Aim of the task:
Reproduce, please, only the lines from the first line below to the line containing "tag(fo, 'red card", inclusive.

Available data:
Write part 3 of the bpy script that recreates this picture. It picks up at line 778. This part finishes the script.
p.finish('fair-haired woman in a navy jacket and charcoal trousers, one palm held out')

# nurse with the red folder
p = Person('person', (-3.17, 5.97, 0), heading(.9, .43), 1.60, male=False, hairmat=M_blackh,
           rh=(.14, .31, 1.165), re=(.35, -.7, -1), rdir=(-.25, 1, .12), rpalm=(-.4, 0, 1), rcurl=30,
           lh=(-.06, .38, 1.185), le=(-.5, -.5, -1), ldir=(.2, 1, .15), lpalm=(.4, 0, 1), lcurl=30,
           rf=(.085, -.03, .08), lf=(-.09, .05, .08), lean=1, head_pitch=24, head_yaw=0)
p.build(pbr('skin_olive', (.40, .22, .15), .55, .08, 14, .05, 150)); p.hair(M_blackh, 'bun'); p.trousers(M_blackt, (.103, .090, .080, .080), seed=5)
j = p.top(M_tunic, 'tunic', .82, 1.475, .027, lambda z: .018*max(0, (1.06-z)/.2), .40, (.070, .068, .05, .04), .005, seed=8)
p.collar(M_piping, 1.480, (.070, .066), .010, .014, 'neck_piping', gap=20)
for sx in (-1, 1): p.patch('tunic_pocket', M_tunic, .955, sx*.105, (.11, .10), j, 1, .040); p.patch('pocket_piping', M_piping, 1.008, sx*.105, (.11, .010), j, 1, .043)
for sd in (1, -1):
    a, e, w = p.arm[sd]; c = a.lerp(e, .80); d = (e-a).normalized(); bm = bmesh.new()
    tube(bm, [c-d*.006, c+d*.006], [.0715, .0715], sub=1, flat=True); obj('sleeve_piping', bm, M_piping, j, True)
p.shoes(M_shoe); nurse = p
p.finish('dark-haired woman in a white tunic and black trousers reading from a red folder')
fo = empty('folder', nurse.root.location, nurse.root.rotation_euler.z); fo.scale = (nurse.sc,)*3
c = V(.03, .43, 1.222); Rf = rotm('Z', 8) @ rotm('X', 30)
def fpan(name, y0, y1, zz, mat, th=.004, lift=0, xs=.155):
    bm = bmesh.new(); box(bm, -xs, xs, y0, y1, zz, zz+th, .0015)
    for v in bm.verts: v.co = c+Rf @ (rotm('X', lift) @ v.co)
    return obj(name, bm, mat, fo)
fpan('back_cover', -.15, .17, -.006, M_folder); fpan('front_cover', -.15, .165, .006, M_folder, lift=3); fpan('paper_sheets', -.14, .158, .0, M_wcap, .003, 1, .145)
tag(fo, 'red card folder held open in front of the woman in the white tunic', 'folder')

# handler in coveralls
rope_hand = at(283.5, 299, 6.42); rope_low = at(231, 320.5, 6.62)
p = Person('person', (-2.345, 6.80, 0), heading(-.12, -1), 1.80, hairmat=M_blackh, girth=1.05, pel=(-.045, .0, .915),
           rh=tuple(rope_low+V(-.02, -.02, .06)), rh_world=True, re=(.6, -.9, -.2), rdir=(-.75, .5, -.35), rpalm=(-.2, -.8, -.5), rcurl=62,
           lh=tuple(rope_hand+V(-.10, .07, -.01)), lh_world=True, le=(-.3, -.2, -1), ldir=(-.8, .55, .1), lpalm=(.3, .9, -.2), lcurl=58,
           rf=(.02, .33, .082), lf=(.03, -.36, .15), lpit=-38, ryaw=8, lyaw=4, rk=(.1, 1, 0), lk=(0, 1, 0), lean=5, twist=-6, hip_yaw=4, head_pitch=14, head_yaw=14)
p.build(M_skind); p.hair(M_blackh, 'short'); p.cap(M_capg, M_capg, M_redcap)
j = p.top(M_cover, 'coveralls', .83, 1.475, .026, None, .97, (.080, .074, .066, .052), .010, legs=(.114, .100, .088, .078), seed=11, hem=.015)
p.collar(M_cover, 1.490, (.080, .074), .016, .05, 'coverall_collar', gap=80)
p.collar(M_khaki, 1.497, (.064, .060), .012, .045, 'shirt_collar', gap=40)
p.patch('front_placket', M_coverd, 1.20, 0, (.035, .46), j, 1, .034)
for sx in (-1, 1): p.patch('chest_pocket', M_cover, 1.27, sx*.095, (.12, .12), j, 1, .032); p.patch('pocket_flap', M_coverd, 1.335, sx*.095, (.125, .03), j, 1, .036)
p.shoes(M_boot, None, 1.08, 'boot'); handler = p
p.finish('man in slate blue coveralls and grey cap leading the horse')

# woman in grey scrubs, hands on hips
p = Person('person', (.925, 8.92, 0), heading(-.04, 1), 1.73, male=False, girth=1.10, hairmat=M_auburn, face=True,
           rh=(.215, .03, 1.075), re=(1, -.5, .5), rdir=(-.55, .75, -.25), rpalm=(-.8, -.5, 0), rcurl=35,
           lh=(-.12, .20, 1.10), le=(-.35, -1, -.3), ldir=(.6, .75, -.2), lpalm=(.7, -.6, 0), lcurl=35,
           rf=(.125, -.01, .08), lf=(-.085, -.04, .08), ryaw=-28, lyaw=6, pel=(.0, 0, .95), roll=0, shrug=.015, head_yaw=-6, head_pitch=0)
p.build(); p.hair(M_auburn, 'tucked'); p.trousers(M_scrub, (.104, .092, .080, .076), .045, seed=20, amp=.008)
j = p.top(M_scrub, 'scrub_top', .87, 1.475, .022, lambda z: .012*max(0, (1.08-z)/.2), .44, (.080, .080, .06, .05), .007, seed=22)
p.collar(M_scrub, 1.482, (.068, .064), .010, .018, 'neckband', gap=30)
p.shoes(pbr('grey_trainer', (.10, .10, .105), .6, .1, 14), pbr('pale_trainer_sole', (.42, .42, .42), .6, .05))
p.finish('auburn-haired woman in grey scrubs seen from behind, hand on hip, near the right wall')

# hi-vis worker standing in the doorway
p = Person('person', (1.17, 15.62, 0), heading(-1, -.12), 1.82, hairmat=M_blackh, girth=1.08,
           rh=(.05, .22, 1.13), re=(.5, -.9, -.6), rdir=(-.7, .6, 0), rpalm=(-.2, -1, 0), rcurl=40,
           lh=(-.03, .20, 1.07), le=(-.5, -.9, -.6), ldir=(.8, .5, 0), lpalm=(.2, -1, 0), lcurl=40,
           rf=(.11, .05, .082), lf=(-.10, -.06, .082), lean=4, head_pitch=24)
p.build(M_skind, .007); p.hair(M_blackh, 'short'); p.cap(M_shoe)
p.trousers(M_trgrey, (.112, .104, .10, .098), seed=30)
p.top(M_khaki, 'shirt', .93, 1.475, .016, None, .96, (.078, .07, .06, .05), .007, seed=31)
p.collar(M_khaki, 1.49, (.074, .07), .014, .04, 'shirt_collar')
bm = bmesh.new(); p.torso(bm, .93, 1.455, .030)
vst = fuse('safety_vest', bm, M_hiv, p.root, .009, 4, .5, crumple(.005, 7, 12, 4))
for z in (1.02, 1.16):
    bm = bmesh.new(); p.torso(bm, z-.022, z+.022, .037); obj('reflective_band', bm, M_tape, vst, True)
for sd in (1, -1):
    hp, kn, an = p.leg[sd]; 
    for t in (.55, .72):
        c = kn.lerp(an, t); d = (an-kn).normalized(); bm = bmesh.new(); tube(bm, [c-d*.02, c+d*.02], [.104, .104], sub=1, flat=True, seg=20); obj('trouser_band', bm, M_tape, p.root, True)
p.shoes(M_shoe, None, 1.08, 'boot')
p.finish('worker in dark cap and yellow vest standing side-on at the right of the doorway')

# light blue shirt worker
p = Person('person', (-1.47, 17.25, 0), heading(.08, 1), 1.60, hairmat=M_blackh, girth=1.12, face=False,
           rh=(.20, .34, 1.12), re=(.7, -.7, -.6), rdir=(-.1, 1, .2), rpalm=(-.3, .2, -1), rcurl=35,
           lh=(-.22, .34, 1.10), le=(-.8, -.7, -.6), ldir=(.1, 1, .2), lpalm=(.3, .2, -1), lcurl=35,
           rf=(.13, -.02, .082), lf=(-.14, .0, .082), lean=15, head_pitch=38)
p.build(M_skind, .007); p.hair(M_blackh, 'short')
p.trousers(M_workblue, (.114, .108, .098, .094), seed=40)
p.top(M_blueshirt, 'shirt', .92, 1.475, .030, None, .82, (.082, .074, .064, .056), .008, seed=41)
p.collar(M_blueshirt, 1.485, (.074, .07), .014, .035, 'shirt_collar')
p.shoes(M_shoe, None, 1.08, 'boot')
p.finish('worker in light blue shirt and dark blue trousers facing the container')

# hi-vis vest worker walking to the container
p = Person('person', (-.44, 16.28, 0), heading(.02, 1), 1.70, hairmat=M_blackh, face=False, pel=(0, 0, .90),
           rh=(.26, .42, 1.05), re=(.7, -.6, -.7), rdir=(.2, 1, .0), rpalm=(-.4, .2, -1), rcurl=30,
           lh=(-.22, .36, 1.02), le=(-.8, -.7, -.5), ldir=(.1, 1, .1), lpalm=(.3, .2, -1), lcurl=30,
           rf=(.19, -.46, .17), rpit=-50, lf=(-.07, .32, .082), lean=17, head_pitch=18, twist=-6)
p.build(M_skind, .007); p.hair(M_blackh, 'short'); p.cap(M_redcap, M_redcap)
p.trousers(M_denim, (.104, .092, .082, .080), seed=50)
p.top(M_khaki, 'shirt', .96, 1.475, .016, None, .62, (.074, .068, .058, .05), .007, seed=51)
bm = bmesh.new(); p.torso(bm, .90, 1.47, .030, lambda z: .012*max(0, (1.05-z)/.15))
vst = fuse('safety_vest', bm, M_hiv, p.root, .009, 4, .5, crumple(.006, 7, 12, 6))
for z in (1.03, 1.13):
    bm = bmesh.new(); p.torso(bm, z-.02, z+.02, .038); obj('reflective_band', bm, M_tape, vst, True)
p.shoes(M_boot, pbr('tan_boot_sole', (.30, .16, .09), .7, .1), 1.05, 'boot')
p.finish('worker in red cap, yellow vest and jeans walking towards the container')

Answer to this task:
Write part 3 of the bpy script that recreates this picture. It picks up at line 778. This part finishes the script.
p.finish('fair-haired woman in a navy jacket and charcoal trousers, one palm held out')

# nurse with the red folder
p = Person('person', (-3.17, 5.97, 0), heading(.9, .43), 1.60, male=False, hairmat=M_blackh,
           rh=(.14, .31, 1.165), re=(.35, -.7, -1), rdir=(-.25, 1, .12), rpalm=(-.4, 0, 1), rcurl=30,
           lh=(-.06, .38, 1.185), le=(-.5, -.5, -1), ldir=(.2, 1, .15), lpalm=(.4, 0, 1), lcurl=30,
           rf=(.085, -.03, .08), lf=(-.09, .05, .08), lean=1, head_pitch=24, head_yaw=0)
p.build(pbr('skin_olive', (.40, .22, .15), .55, .08, 14, .05, 150)); p.hair(M_blackh, 'bun'); p.trousers(M_blackt, (.103, .090, .080, .080), seed=5)
j = p.top(M_tunic, 'tunic', .82, 1.475, .027, lambda z: .018*max(0, (1.06-z)/.2), .40, (.070, .068, .05, .04), .005, seed=8)
p.collar(M_piping, 1.480, (.070, .066), .010, .014, 'neck_piping', gap=20)
for sx in (-1, 1): p.patch('tunic_pocket', M_tunic, .955, sx*.105, (.11, .10), j, 1, .040); p.patch('pocket_piping', M_piping, 1.008, sx*.105, (.11, .010), j, 1, .043)
for sd in (1, -1):
    a, e, w = p.arm[sd]; c = a.lerp(e, .80); d = (e-a).normalized(); bm = bmesh.new()
    tube(bm, [c-d*.006, c+d*.006], [.0715, .0715], sub=1, flat=True); obj('sleeve_piping', bm, M_piping, j, True)
p.shoes(M_shoe); nurse = p
p.finish('dark-haired woman in a white tunic and black trousers reading from a red folder')
fo = empty('folder', nurse.root.location, nurse.root.rotation_euler.z); fo.scale = (nurse.sc,)*3
c = V(.03, .43, 1.222); Rf = rotm('Z', 8) @ rotm('X', 30)
def fpan(name, y0, y1, zz, mat, th=.004, lift=0, xs=.155):
    bm = bmesh.new(); box(bm, -xs, xs, y0, y1, zz, zz+th, .0015)
    for v in bm.verts: v.co = c+Rf @ (rotm('X', lift) @ v.co)
    return obj(name, bm, mat, fo)
fpan('back_cover', -.15, .17, -.006, M_folder); fpan('front_cover', -.15, .165, .006, M_folder, lift=3); fpan('paper_sheets', -.14, .158, .0, M_wcap, .003, 1, .145)
tag(fo, 'red card folder held open in front of the woman in the white tunic', 'folder')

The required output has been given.